Tidings of the proposed marriage having reached Scotland, the estates of that kingdom at a meeting at Brigham in March 1290 wrote to Edward warmly approving his design, and to Eric urging him to send his daughter to England speedily. By the articles of Margaret's marriage treaty, arranged on 11 July, Edward promised that the kingdom of Scotland should remain separate and independent, saving his rights in the marches and elsewhere. He requisitioned a ship at Yarmouth to fetch Margaret, and caused it to be fitted out and victualled by Matthew de Columbers, his butler. The ship was manned by forty seamen, and as Eric seems to have been expected to accompany his daughter great provision was made for the voyage, thirty-one hogsheads and one pipe of wine, ten barrels of beer, fifteen salted oxen, four hundred dried fish and two hundred stock fish, five hundred walnuts, and two loaves of sugar being put on board. The ship arrived at Bergen, and took Margaret on board without her father. On 7 Oct. William Fraser (d. 1297) [q. v.], bishop of St. Andrews, wrote to Edward saying that be and the English proctors appointed for the marriage had heard that Margaret had been ill, and that it was then generally believed that she had died on her voyage at one of the Orkneys. The report was true. Nothing is known of the circumstances of her death or burial. About ten years later a young woman came to Norway from Germany declaring herself to be Margaret, Eric's daughter. She said that she had been kidnapped at the Orkneys by a woman of high rank, Ingebiorg, the wife of Thore Hakonsson, and had been sold by her. Many believed her story. The king, Hakon V, who had succeeded his brother Eric, caused her to be tried, and she was burnt alive at Bergen in 1301. Her cruel death excited much compassion; she was believed by many to have been Eric's daughter, and was for a time reverenced at Bergen as a saint.

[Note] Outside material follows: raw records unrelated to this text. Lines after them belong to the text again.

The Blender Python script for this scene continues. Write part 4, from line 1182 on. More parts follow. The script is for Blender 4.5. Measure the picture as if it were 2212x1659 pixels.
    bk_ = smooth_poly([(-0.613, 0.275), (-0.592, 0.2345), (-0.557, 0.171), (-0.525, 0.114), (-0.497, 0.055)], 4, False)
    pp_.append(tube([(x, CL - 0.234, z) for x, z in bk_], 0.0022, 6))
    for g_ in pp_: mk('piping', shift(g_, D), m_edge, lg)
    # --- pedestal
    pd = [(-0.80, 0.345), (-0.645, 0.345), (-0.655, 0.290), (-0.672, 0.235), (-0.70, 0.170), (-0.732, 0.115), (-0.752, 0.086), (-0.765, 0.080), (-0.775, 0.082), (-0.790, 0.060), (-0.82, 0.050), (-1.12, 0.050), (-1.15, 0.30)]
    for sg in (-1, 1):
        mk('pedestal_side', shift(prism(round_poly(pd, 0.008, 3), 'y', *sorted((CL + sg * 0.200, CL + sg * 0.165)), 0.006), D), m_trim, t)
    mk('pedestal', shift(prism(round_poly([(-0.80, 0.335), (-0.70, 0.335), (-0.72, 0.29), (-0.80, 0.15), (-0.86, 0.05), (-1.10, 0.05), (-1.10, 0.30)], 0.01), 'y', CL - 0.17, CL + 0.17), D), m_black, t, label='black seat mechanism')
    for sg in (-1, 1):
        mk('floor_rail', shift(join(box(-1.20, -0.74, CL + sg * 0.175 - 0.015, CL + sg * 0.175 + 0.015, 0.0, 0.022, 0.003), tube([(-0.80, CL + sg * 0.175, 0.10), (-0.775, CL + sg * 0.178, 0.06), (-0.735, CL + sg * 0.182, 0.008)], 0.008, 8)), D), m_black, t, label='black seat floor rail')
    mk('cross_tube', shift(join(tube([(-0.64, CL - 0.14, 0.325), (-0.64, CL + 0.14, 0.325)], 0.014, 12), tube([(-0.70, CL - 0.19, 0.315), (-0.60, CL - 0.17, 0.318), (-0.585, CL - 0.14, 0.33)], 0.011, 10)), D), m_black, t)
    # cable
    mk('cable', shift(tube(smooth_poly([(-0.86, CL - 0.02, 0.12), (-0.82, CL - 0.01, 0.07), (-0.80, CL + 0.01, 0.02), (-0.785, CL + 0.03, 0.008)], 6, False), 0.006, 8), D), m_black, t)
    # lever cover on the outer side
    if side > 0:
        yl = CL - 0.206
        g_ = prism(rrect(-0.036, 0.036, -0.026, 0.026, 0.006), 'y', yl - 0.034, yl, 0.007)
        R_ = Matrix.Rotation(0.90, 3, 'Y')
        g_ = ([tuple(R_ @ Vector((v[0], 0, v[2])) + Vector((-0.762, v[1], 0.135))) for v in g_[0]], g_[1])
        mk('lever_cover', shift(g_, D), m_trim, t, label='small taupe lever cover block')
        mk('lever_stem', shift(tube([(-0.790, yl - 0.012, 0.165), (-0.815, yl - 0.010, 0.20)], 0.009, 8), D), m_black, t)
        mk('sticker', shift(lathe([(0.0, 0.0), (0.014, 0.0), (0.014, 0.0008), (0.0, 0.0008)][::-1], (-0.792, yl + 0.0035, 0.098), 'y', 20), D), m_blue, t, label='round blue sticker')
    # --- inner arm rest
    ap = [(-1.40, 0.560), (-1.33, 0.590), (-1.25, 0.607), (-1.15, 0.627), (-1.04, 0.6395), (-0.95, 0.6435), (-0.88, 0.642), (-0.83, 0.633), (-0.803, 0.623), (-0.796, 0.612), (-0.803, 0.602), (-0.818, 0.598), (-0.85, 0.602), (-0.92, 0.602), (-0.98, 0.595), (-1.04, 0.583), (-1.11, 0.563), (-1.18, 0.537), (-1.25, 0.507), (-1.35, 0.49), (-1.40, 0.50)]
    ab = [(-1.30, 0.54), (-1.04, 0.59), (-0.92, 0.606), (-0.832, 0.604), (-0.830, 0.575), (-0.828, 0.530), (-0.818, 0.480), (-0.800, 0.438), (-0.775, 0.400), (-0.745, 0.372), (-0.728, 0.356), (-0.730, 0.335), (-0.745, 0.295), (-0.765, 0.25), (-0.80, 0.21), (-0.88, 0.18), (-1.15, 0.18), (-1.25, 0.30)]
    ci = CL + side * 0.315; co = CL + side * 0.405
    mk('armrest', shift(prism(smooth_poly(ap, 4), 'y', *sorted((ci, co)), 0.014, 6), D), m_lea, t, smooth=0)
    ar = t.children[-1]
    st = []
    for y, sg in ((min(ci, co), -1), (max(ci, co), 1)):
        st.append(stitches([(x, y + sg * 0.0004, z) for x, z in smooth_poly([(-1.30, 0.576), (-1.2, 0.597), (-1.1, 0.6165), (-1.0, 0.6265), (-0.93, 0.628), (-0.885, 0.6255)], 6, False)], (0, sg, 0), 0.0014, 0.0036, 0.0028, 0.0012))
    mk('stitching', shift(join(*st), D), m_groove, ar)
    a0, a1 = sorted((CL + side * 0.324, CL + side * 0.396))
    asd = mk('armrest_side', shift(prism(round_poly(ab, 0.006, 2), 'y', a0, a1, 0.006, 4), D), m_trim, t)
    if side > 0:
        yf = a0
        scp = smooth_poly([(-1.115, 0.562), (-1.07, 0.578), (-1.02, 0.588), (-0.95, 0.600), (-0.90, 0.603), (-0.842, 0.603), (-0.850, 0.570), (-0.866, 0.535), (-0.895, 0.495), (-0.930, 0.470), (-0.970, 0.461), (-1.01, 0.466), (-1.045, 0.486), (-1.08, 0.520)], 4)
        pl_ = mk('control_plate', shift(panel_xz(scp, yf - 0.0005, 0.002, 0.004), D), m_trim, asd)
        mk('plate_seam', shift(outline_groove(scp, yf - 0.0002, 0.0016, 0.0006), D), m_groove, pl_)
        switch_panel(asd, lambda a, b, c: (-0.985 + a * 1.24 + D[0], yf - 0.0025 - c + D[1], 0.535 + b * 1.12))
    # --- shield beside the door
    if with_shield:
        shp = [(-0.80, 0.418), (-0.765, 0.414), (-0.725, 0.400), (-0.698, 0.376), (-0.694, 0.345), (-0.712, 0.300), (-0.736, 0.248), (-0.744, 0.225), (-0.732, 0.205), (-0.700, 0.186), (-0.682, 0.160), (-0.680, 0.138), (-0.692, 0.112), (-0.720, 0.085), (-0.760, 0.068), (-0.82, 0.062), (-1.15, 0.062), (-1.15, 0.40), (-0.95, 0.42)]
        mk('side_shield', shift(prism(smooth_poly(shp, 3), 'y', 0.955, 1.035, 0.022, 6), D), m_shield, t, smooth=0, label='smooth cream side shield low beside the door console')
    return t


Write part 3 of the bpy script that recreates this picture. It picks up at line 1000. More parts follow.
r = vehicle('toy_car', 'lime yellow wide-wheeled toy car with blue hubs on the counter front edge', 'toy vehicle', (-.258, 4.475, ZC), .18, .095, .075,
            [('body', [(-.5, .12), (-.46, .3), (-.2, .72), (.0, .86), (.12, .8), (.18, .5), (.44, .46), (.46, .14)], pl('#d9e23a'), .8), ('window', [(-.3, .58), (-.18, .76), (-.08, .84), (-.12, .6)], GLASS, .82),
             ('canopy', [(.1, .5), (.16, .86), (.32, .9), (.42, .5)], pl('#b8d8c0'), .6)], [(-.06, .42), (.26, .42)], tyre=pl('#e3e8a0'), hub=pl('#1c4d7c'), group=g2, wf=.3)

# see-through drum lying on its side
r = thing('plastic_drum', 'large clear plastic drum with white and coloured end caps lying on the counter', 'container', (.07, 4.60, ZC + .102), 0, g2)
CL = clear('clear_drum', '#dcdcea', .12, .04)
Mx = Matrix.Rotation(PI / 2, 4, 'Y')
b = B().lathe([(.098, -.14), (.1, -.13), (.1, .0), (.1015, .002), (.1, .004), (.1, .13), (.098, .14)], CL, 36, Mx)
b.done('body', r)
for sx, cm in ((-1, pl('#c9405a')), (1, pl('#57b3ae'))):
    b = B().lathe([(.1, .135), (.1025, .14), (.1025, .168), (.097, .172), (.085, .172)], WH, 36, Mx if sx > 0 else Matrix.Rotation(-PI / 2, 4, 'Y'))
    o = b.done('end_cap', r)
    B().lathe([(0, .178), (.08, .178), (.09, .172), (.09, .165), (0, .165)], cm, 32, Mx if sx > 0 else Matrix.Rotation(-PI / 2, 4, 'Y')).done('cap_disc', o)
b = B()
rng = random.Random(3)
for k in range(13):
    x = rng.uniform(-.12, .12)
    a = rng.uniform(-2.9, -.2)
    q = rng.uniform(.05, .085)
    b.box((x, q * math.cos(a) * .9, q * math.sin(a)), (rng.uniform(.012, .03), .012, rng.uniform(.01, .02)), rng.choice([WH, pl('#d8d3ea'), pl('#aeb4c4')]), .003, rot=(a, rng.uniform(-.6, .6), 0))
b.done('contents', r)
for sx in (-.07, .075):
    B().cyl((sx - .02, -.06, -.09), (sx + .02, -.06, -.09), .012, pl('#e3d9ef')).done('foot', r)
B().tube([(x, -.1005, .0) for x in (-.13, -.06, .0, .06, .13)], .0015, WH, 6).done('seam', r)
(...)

[Docs, illustr. Scottish Hist. vol. i. ed. Steveneon; Rymer's Fœdera, vol. ii. (both Record publ.); Ann. Dunst. ap. Ann. Monast. iii. 359; Cotton an. 1290 (both Rolls Ser.); Hemingburgh an. 1291; Trivet an. 1289 (both Engl. Hist. Soc.); Torfæus's Hist. Nor. pt. iv. bk. 7, cc. 1, 5, bk, 8, c. 1; Ann. Island. Reg. ap. SS. Rerum Dan. iii. 123, ed. Langebek; Munch's Det Norske Folks Hist. iv. 192 sqq., 344 sqq.; Burton's Hist. of Scotland, ii. 42 sqq., 112-13.]